►

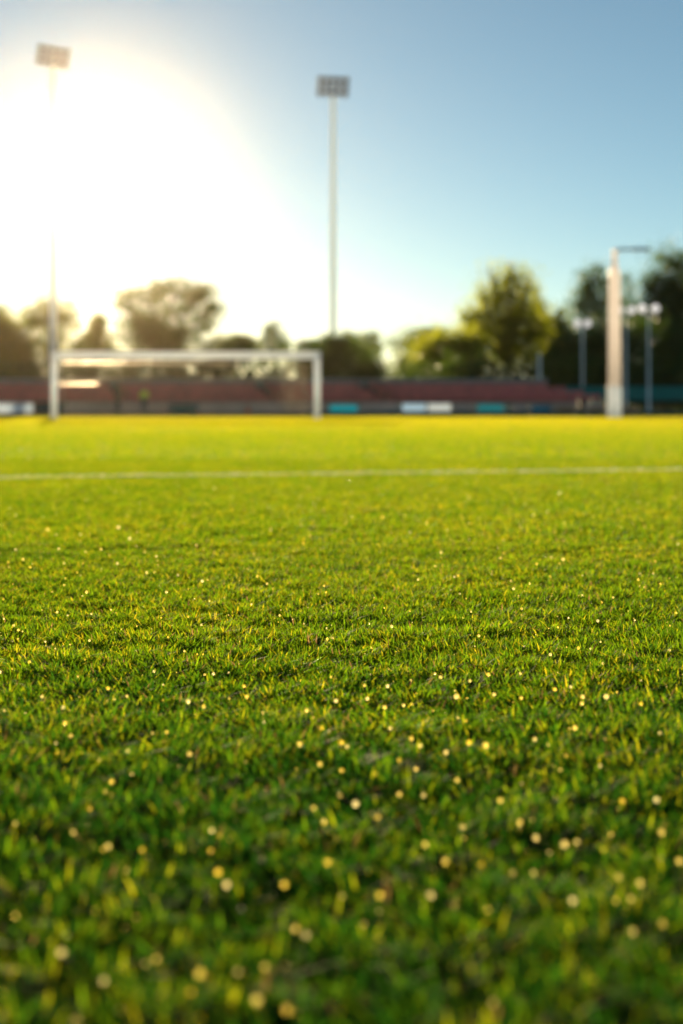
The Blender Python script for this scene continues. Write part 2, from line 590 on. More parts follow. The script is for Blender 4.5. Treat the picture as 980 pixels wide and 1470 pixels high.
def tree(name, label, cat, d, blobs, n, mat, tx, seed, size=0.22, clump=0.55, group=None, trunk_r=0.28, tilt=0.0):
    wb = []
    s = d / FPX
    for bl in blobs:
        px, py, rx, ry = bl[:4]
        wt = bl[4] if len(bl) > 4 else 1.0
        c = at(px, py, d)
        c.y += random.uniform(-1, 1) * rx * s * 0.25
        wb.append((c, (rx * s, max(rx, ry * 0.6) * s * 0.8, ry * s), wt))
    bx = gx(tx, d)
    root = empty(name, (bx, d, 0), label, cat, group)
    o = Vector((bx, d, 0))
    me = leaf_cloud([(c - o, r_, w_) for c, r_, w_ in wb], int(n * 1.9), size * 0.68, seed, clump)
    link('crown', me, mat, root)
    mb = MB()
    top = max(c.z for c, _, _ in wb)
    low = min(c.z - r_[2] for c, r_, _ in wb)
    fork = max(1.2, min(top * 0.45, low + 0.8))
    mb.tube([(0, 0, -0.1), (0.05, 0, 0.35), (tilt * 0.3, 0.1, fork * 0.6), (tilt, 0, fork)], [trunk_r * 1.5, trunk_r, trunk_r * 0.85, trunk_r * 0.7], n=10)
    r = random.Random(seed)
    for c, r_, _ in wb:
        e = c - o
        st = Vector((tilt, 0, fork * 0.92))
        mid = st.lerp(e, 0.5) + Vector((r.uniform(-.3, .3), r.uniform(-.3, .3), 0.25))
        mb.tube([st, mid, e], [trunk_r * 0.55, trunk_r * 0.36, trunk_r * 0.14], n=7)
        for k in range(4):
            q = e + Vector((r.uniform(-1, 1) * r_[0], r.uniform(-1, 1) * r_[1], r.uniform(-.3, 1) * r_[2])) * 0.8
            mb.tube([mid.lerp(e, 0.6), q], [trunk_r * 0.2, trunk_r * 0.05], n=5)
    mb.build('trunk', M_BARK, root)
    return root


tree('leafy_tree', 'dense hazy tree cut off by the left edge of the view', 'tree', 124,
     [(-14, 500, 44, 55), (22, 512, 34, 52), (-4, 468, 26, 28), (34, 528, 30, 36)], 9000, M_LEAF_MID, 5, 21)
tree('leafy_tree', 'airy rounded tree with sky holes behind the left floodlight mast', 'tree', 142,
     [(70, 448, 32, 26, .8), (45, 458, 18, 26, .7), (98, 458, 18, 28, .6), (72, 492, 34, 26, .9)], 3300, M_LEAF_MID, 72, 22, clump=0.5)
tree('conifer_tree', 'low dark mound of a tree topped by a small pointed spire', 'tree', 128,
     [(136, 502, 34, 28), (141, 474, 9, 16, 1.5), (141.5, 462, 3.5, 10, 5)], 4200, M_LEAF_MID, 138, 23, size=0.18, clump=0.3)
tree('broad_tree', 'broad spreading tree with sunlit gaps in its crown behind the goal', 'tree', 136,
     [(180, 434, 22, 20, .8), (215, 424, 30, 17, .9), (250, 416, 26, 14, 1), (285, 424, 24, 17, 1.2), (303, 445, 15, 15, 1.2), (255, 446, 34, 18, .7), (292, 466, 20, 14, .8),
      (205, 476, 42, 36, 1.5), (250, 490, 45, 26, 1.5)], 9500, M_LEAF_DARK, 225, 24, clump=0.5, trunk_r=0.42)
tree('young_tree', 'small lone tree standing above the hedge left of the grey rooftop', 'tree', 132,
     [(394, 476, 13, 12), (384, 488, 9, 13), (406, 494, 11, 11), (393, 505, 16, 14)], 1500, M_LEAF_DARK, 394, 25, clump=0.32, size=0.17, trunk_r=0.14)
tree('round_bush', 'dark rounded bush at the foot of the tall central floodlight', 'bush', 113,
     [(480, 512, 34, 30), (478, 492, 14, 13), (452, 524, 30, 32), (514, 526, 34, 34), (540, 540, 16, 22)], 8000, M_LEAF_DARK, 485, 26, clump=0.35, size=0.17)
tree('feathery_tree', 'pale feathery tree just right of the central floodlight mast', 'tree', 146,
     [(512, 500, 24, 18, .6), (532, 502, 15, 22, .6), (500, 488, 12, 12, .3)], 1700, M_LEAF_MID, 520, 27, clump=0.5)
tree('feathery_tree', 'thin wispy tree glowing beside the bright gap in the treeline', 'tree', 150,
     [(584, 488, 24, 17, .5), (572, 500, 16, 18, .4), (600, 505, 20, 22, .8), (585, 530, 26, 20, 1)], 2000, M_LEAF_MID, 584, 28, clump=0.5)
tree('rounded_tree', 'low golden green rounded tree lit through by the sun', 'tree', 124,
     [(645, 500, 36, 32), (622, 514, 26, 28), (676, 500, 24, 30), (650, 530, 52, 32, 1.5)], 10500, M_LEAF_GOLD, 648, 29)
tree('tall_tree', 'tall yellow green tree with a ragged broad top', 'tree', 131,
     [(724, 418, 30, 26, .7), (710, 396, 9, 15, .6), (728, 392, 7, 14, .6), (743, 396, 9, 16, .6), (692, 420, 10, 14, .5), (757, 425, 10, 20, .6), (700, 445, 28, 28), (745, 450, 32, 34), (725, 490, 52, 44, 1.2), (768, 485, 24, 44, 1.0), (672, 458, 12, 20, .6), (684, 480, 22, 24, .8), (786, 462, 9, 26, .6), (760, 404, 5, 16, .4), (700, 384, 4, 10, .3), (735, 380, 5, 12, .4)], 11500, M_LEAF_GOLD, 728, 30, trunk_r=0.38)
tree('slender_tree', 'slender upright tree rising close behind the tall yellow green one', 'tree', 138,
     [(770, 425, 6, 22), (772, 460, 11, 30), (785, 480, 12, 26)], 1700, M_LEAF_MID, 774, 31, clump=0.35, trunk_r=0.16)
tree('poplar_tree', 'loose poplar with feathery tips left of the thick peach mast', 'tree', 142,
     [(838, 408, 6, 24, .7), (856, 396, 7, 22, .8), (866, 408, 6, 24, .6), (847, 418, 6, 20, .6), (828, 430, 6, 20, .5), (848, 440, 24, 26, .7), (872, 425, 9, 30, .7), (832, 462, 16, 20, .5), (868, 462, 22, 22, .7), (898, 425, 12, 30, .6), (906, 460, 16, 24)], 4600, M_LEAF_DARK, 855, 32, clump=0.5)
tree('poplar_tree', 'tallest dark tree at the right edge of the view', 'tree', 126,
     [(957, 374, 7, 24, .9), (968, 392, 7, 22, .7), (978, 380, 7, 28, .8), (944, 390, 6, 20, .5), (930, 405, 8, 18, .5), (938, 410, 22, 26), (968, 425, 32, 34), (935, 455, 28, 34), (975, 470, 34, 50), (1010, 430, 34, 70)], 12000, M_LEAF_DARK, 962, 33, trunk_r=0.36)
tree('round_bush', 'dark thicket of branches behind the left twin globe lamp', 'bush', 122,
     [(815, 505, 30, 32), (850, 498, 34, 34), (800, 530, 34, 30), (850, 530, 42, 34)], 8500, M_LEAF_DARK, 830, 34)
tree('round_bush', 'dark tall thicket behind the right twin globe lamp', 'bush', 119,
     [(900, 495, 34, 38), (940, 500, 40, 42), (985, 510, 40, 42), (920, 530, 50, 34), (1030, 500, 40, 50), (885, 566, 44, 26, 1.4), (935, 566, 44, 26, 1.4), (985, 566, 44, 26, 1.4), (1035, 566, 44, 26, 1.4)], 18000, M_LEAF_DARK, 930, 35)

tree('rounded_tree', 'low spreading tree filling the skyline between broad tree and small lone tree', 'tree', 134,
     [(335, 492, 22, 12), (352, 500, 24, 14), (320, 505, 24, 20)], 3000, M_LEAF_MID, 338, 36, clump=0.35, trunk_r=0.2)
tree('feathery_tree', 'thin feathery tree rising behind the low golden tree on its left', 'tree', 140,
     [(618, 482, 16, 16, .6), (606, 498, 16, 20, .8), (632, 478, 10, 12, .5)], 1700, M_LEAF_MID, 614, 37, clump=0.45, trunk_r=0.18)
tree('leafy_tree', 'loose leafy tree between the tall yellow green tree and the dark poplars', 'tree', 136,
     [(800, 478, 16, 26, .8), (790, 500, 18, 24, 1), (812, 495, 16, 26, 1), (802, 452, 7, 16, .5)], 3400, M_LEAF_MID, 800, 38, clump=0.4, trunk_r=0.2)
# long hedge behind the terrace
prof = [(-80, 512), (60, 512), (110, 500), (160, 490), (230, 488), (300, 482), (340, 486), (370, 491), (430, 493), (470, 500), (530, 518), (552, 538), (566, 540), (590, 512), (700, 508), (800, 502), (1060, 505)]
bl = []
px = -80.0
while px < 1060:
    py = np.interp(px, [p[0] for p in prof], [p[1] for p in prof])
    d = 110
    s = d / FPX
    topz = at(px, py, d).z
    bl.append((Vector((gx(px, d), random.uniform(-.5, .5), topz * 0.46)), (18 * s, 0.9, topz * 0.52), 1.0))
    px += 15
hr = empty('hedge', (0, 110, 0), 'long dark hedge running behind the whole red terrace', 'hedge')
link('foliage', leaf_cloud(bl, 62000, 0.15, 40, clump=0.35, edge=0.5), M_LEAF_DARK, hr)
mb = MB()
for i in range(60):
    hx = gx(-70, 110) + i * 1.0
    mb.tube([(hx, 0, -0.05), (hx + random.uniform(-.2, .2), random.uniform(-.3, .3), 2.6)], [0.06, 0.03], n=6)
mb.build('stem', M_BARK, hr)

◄

» What is asked:
Without the pictures, please reproduce each line of the listing above exactly, from the first one through the line bearing "return root".

» Full response:
The Blender Python script for this scene continues. Write part 2, from line 590 on. More parts follow. The script is for Blender 4.5. Treat the picture as 980 pixels wide and 1470 pixels high.
def tree(name, label, cat, d, blobs, n, mat, tx, seed, size=0.22, clump=0.55, group=None, trunk_r=0.28, tilt=0.0):
    wb = []
    s = d / FPX
    for bl in blobs:
        px, py, rx, ry = bl[:4]
        wt = bl[4] if len(bl) > 4 else 1.0
        c = at(px, py, d)
        c.y += random.uniform(-1, 1) * rx * s * 0.25
        wb.append((c, (rx * s, max(rx, ry * 0.6) * s * 0.8, ry * s), wt))
    bx = gx(tx, d)
    root = empty(name, (bx, d, 0), label, cat, group)
    o = Vector((bx, d, 0))
    me = leaf_cloud([(c - o, r_, w_) for c, r_, w_ in wb], int(n * 1.9), size * 0.68, seed, clump)
    link('crown', me, mat, root)
    mb = MB()
    top = max(c.z for c, _, _ in wb)
    low = min(c.z - r_[2] for c, r_, _ in wb)
    fork = max(1.2, min(top * 0.45, low + 0.8))
    mb.tube([(0, 0, -0.1), (0.05, 0, 0.35), (tilt * 0.3, 0.1, fork * 0.6), (tilt, 0, fork)], [trunk_r * 1.5, trunk_r, trunk_r * 0.85, trunk_r * 0.7], n=10)
    r = random.Random(seed)
    for c, r_, _ in wb:
        e = c - o
        st = Vector((tilt, 0, fork * 0.92))
        mid = st.lerp(e, 0.5) + Vector((r.uniform(-.3, .3), r.uniform(-.3, .3), 0.25))
        mb.tube([st, mid, e], [trunk_r * 0.55, trunk_r * 0.36, trunk_r * 0.14], n=7)
        for k in range(4):
            q = e + Vector((r.uniform(-1, 1) * r_[0], r.uniform(-1, 1) * r_[1], r.uniform(-.3, 1) * r_[2])) * 0.8
            mb.tube([mid.lerp(e, 0.6), q], [trunk_r * 0.2, trunk_r * 0.05], n=5)
    mb.build('trunk', M_BARK, root)
    return root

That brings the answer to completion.